▸ WHAT TO DO: Only the lines from the start of the data through the line containing "tb = bpy.data.objects.new('tabletop', me);" should be written out, exactly as they are, with both ends included and the pictures left out.

▸ DATA:
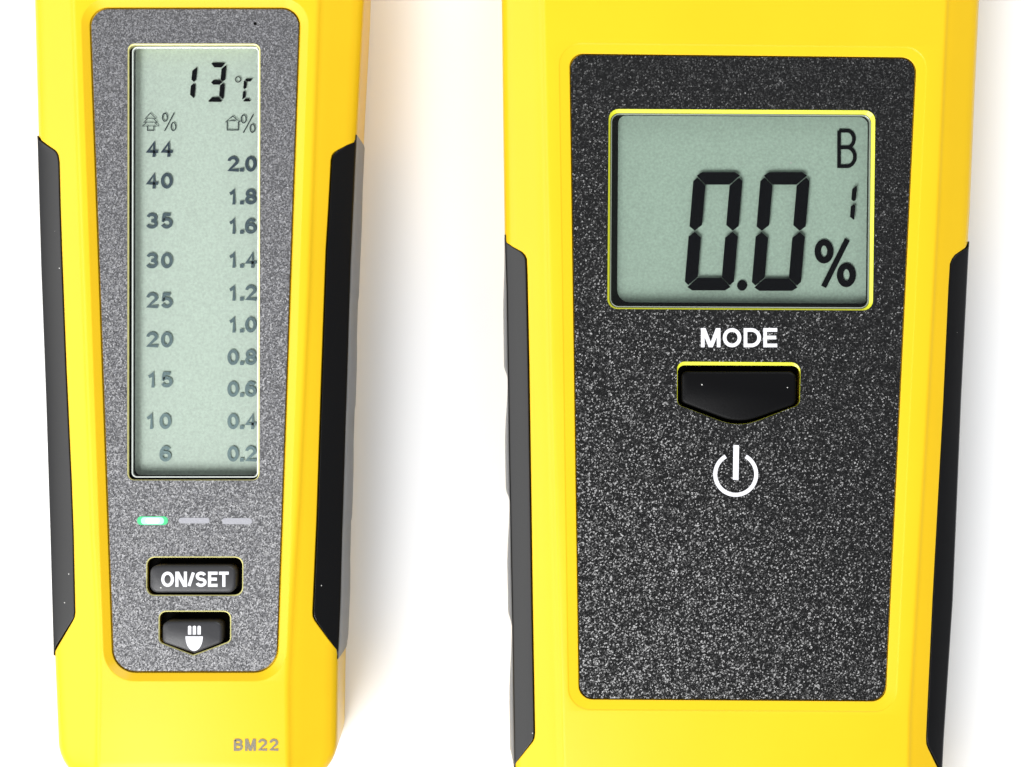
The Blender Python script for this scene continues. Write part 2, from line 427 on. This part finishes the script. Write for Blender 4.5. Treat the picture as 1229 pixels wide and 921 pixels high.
def seg7(x, y, wd, h, t, slant, on, gap=1.6, cut=None):
    """seven-segment digit polygons; (x, y) upper-left of the unslanted box, slant = sideways shift over its full height"""
    cut = t * 0.35 if cut is None else cut
    m = y + h / 2; g = gap / 2
    def K(pts): return [(px + slant * (1 - (py - y) / h), py) for px, py in pts]
    X = x + wd; Y = y + h; o = {}
    o['a'] = [(x + cut + g, y), (X - cut - g, y), (X - g - cut * .3, y + cut * .45), (X - t - g * .2, y + t), (x + t + g * .2, y + t), (x + g + cut * .3, y + cut * .45)]
    o['d'] = [(x + t + g * .2, Y - t), (X - t - g * .2, Y - t), (X - g - cut * .3, Y - cut * .45), (X - cut - g, Y), (x + cut + g, Y), (x + g + cut * .3, Y - cut * .45)]
    o['f'] = [(x, y + cut + g * 2), (x + cut * .5, y + cut * .55 + g * 2), (x + t, y + t + g * 1.6), (x + t, m - t * .45 - g), (x + t * .45, m - g), (x, m - t * .35 - g)]
    o['b'] = [(X, y + cut + g * 2), (X - cut * .5, y + cut * .55 + g * 2), (X - t, y + t + g * 1.6), (X - t, m - t * .45 - g), (X - t * .45, m - g), (X, m - t * .35 - g)]
    o['e'] = [(a, 2 * m - b) for a, b in o['f']]; o['c'] = [(a, 2 * m - b) for a, b in o['b']]
    o['g'] = [(x + t * .6, m), (x + t * 1.1, m - t * .5), (X - t * 1.1, m - t * .5), (X - t * .6, m), (X - t * 1.1, m + t * .5), (x + t * 1.1, m + t * .5)]
    return [K(o[k]) for k in on]

# ================================================================== the table
bm = bmesh.new(); bmesh.ops.create_grid(bm, x_segments=1, y_segments=1, size=0.9)
me = bpy.data.meshes.new('tabletop'); bm.to_mesh(me); bm.free(); me.materials.append(M['table'])
tb = bpy.data.objects.new('tabletop', me); C.objects.link(tb); tb['kind'] = 'structure'; tb['label'] = 'plain white tabletop the two meters lie on'

# ================================================================== narrow meter on the left
A = thing('moisture_meter', P(234, 380, 0), 'narrow yellow meter with grey panel, tall scale display and a lit green lamp', 'moisture meter')
xoL = interp([(-260, 36), (0, 40), (150, 44), (166, 44.5), (320, 49), (480, 55), (640, 60), (785, 64), (880, 68), (960, 70)])
xoR = interp([(-260, 444), (0, 437), (150, 429), (166, 428), (320, 421), (480, 416), (640, 411), (720, 409), (790, 406), (880, 404.5), (960, 403)])
xcL = interp([(-260, 80), (0, 87), (300, 98), (640, 111), (740, 117), (820, 118), (960, 116)])
xcR = interp([(-260, 392), (0, 383), (340, 371), (600, 359), (740, 350), (820, 346), (960, 347)])
gL = [(163, 45.5), (167.5, 48), (174, 57), (180, 66), (183, 69), (187, 71), (195, 72.3), (250, 73.6), (300, 75.2), (440, 80.5), (580, 87), (640, 89.2), (735, 91), (741, 90), (745, 88), (765, 75.5), (783, 64), (787, 61.5)]
gR = [(162, 430), (168, 427), (173, 416.6), (180, 405), (183, 401), (186.5, 398.4), (193, 397), (250, 394), (300, 391), (450, 385.6), (620, 380), (735, 375), (740, 375.4), (745, 377.5), (765, 391), (788, 407.6), (791, 410)]
panelA = [(109.0, 11.5), (358.8, 11.5), (331.0, 805.5), (137.2, 805.5)]
panA = rounded(panelA, [20, 20, 27, 27], 9)
dishA_top = rounded(offset_poly(panelA, 12.5), [30, 30, 38, 38], 9)
dishA_bot = rounded(offset_poly(panelA, 2.0), [22, 22, 29, 29], 9)
cutA = [(153, 52.3), (312.8, 52.3), (311.6, 577.0), (152.6, 577.0)]
winA = rounded(cutA, 8, 5)
onset = [(175.3, 668), (292.3, 668), (292.0, 715.5), (175.3, 715.5)]
torch = [(190.2, 733), (277.6, 733), (277.6, 770.5), (232.0, 787.5), (190.2, 771.5)]
body = housing(-190, 942, (45, 52), xoL, xoR, xcL, xcR)
ZP = ZF - 0.45      # top of the recessed front panels
def pocket(pts, rad, z):
    return prism(rounded(pts, rad, 5), z, ZF + 3, ZP)
dish = loops_mesh([L3(dishA_bot, ZF - 1.3), L3(dishA_bot, ZP - 0.25), L3(dishA_top, ZF + 0.02), L3(offset_poly(dishA_top, 0) if False else dishA_top, ZF + 2)])
body = boolean(body, [dish, grip_cutter(gL, -1), grip_cutter(gR, 1), pocket(offset_poly(cutA, 1), 8, ZF - 5.4), pocket(offset_poly(onset, 1), 10, ZF - 5.4), pocket(offset_poly(torch, 1), [9, 9, 7, 0, 7], ZF - 5.4)])
link('housing', body, M['yellow'], A, smooth=24)
side_grip(A, gL, xoL, xcL, -1, (320, 470, 620))
side_grip(A, gR, xoR, xcR, 1, (368, 500, 640))

def plate(outline, holes, z0, z1):
    me = prism(outline, z0, z1)
    return boolean(me, [prism(h, z0 - 1, z1 + 1, z1) for h in holes])
fp = plate(panA, [winA, rounded(onset, 10, 5), rounded(torch, [9, 9, 7, 0, 7], 5)], ZF - 1.25, ZP)
FPA = link('front_panel', fp, M['panel_grey'], A)

# display of the narrow meter
ZL = ZF - 3.5
inA = [(158.6, 56.6), (310.9, 56.6), (309.8, 573.4), (158.0, 573.4)]
link('display_rim', ring(rounded(offset_poly(cutA, -0.3), 8, 5), [(x, y + 0.7) for x, y in rounded(offset_poly(cutA, -1.6), 7, 5)], ZF - 5.2, ZP - 0.02, ZP - 0.12), M['pale_rim'], A)
link('display_gasket_shade', ring(rounded(offset_poly(cutA, -1.7), 7, 5), rounded([(162.5, 58.0), (311.5, 58.0), (310.5, 570.5), (162.0, 570.5)], [5, 5, 5, 7], 5), ZF - 4.8, ZP - 0.5, ZF - 3.4), M['pit'], A)  # dark inner frame, sloped wider at left to stand in for the cast shadow
link('window_edge', ring(rounded(inA, 6, 5), rounded(offset_poly(inA, -1.3), 5, 5), ZP - 1.2, ZP - 0.3, ZP - 0.36), M['edge'], A)
link('display_window', prism(rounded(inA, 6, 5), ZP - 1.2, ZP - 0.9, ZP - 0.9), M['glass'], A)
def deep(pts, d, z):   # pixel outline of a shape that sits vertically below the outline at the panel
    return pts
DA = link('display', prism(rounded(offset_poly(inA, 6), 4, 4), ZF - 5.2, ZL, ZP), M['lcd_pale'], A)
ZD = ZL + 0.32
def segs(polys, parent, z=ZD, m='ink'):
    for p in polys: link('digit_segment', sheet([p], z), M[m], parent)
segs(seg7(211, 78, 22, 43, 5.6, 4, 'bc', 2.0), DA)
segs(seg7(248, 75.5, 20, 47, 5.6, 4, 'abgcd', 2.2), DA)
segs(seg7(290.5, 94.5, 11.5, 27.5, 3.6, 2.5, 'afed', 1.8), DA)
link('degree_ring', sheet(stroke(arc(285.7, 95.6, 3.2, 3.2, 0, 360, 20)[:-1], 1.0, True), ZD), M['ink'], DA)
def thin(name, polys, parent, z=ZD):
    o = link(name, sheet(polys, z), M['ink_fade'], parent); o.color = (0.03, 0.045, 0.05, 1); return o
def percent(x0, y0, x1, y1, wd):
    w2 = (x1 - x0); h2 = (y1 - y0)
    return (stroke(arc(x0 + w2 * .2, y0 + h2 * .25, w2 * .17, h2 * .22, 0, 360, 18)[:-1], wd, True)
            + stroke(arc(x0 + w2 * .82, y0 + h2 * .76, w2 * .17, h2 * .22, 0, 360, 18)[:-1], wd, True)
            + stroke([(x0 + w2 * .88, y0), (x0 + w2 * .18, y1)], wd))
tree = (stroke([(180.6, 135.8), (187.2, 142.6), (174.0, 142.6)], 0.95, True) + stroke([(176.6, 142.9), (172.4, 147.2), (188.8, 147.2), (184.6, 142.9)], 0.95)
        + stroke([(175.4, 147.5), (170.7, 151.6), (190.5, 151.6), (185.8, 147.5)], 0.95) + stroke([(176.8, 151.9), (176.8, 156.8), (184.6, 156.8), (184.6, 151.9)], 0.95))
thin('tree_symbol', tree, DA)
thin('percent_sign', percent(194.5, 135.5, 211, 157.5, 1.2), DA)
house = stroke([(272.6, 156.3), (272.6, 146.5), (270.8, 146.5), (279.3, 139.6), (287.8, 146.5), (286, 146.5), (286, 156.3)], 1.1, True) + stroke([(275.2, 145.2), (283.4, 145.2)], 1.0)
thin('house_symbol', house, DA)
thin('percent_sign', percent(289, 137.5, 306, 159.5, 1.2), DA)
def scale_number(body, xr, yc, fade):
    wd = {1: 14.0, 2: 32.0, 3: 35.0}[len(body)]
    o = link('scale_number', text(body, (xr - wd, yc - 9.4, xr, yc + 9.4), ZD, t=3.8, gap=3.4 if len(body) < 3 else 1.4), M['ink_fade'], DA)
    a, b = (0.055, 0.08, 0.105), (0.23, 0.32, 0.33)
    o.color = (*[a[i] + (b[i] - a[i]) * fade for i in range(3)], 1)
for b, y in (('44', 179.2), ('40', 217.3), ('35', 265.3), ('30', 313), ('25', 360.8), ('20', 408), ('15', 456), ('10', 505.8), ('6', 544.8)):
    scale_number(b, 207.3 if y < 480 else 205.5, y, (y - 179) / 366)
for b, y in (('2.0', 197), ('1.8', 236.3), ('1.6', 271.5), ('1.4', 312.3), ('1.2', 351.8), ('1.0', 390), ('0.8', 429), ('0.6', 467.2), ('0.4', 506), ('0.2', 545)):
    scale_number(b, 307.8, y, (y - 179) / 366)

link('sensor_dot', sheet([arc(306.2, 28.6, 2.0, 2.0, 0, 360, 14)[:-1]], ZP + 0.004, 0.01), M['pit'], A)
# indicator lamps
def lamp(x0, x1, y0, y1, m, label):
    r = (y1 - y0) * 0.45
    return link('indicator_lamp', prism(rounded([(x0, y0), (x1, y0), (x1, y1), (x0, y1)], r, 4), ZP - 0.6, ZP + 0.05), m, A, label)
lt = lamp(164.5, 201.5, 620.0, 630.3, M['lamp_lit'], 'lit green indicator lamp')
link('lamp_glow', soft_prism(rounded([(169, 620.8), (197, 620.8), (197, 629.6), (169, 629.6)], 4.2, 4), ZP + 0.051, ZP + 0.16, 0.08), M['lamp_mid'], lt)
link('lamp_core', soft_prism(rounded([(175, 622.4), (191, 622.4), (191, 628.0), (175, 628.0)], 2.7, 4), ZP + 0.161, ZP + 0.24, 0.06), M['lamp_core'], lt)
lamp(214.5, 251.5, 621.6, 628.4, M['lamp_off'], 'unlit middle indicator lamp')
lamp(266.5, 302.5, 622.0, 629.4, M['lamp_off'], 'unlit right indicator lamp')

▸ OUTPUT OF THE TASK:
The Blender Python script for this scene continues. Write part 2, from line 427 on. This part finishes the script. Write for Blender 4.5. Treat the picture as 1229 pixels wide and 921 pixels high.
def seg7(x, y, wd, h, t, slant, on, gap=1.6, cut=None):
    """seven-segment digit polygons; (x, y) upper-left of the unslanted box, slant = sideways shift over its full height"""
    cut = t * 0.35 if cut is None else cut
    m = y + h / 2; g = gap / 2
    def K(pts): return [(px + slant * (1 - (py - y) / h), py) for px, py in pts]
    X = x + wd; Y = y + h; o = {}
    o['a'] = [(x + cut + g, y), (X - cut - g, y), (X - g - cut * .3, y + cut * .45), (X - t - g * .2, y + t), (x + t + g * .2, y + t), (x + g + cut * .3, y + cut * .45)]
    o['d'] = [(x + t + g * .2, Y - t), (X - t - g * .2, Y - t), (X - g - cut * .3, Y - cut * .45), (X - cut - g, Y), (x + cut + g, Y), (x + g + cut * .3, Y - cut * .45)]
    o['f'] = [(x, y + cut + g * 2), (x + cut * .5, y + cut * .55 + g * 2), (x + t, y + t + g * 1.6), (x + t, m - t * .45 - g), (x + t * .45, m - g), (x, m - t * .35 - g)]
    o['b'] = [(X, y + cut + g * 2), (X - cut * .5, y + cut * .55 + g * 2), (X - t, y + t + g * 1.6), (X - t, m - t * .45 - g), (X - t * .45, m - g), (X, m - t * .35 - g)]
    o['e'] = [(a, 2 * m - b) for a, b in o['f']]; o['c'] = [(a, 2 * m - b) for a, b in o['b']]
    o['g'] = [(x + t * .6, m), (x + t * 1.1, m - t * .5), (X - t * 1.1, m - t * .5), (X - t * .6, m), (X - t * 1.1, m + t * .5), (x + t * 1.1, m + t * .5)]
    return [K(o[k]) for k in on]

# ================================================================== the table
bm = bmesh.new(); bmesh.ops.create_grid(bm, x_segments=1, y_segments=1, size=0.9)
me = bpy.data.meshes.new('tabletop'); bm.to_mesh(me); bm.free(); me.materials.append(M['table'])
tb = bpy.data.objects.new('tabletop', me); C.objects.link(tb); tb['kind'] = 'structure'; tb['label'] = 'plain white tabletop the two meters lie on'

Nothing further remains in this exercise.